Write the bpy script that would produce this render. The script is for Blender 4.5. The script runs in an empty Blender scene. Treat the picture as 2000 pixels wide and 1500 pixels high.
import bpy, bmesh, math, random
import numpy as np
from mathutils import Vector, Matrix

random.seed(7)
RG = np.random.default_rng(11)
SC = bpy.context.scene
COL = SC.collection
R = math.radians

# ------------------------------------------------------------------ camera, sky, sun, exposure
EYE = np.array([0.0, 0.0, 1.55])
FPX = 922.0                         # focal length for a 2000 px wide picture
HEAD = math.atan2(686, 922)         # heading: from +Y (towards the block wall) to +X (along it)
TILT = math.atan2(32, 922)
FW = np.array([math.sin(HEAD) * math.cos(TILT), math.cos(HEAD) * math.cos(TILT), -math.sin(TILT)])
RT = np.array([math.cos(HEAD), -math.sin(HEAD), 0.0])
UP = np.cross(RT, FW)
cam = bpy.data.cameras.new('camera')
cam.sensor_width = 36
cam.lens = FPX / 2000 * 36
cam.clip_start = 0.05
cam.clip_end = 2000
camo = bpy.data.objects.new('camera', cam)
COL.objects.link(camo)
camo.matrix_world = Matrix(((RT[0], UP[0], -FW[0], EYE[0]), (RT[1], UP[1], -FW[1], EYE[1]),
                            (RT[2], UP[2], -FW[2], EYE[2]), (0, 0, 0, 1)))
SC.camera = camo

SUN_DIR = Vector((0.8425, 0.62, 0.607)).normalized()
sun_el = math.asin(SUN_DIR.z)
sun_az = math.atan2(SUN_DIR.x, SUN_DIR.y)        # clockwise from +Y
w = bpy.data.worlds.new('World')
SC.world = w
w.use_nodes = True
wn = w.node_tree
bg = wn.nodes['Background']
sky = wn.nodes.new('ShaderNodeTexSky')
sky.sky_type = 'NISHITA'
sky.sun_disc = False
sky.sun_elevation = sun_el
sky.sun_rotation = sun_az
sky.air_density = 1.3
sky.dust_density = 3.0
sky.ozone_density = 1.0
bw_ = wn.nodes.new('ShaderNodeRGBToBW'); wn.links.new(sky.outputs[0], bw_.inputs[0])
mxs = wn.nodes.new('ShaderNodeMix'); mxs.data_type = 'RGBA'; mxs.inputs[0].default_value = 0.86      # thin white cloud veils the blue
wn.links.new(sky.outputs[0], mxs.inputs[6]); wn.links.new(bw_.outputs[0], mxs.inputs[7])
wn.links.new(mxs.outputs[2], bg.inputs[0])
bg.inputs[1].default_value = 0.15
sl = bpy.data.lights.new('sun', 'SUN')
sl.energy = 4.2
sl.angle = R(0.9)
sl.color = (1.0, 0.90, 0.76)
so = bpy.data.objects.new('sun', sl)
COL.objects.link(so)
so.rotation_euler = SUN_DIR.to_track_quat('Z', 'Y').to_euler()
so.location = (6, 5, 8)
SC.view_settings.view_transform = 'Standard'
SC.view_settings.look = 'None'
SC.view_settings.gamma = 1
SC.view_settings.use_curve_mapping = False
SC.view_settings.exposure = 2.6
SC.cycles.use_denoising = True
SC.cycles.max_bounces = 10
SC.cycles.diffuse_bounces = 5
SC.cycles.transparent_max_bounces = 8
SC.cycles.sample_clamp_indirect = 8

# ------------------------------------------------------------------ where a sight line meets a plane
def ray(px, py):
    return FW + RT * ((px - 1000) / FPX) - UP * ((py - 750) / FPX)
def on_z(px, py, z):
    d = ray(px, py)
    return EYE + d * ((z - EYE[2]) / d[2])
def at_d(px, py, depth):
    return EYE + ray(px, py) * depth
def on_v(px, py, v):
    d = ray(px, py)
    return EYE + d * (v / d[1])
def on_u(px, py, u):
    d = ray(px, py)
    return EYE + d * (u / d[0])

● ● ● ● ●

Reproduce verbatim only this range: the first line of the material through the line that contains "R = math.radians", inclusive.

* [SOLUTION]
Write the bpy script that would produce this render. The script is for Blender 4.5. The script runs in an empty Blender scene. Treat the picture as 2000 pixels wide and 1500 pixels high.
import bpy, bmesh, math, random
import numpy as np
from mathutils import Vector, Matrix

random.seed(7)
RG = np.random.default_rng(11)
SC = bpy.context.scene
COL = SC.collection
R = math.radians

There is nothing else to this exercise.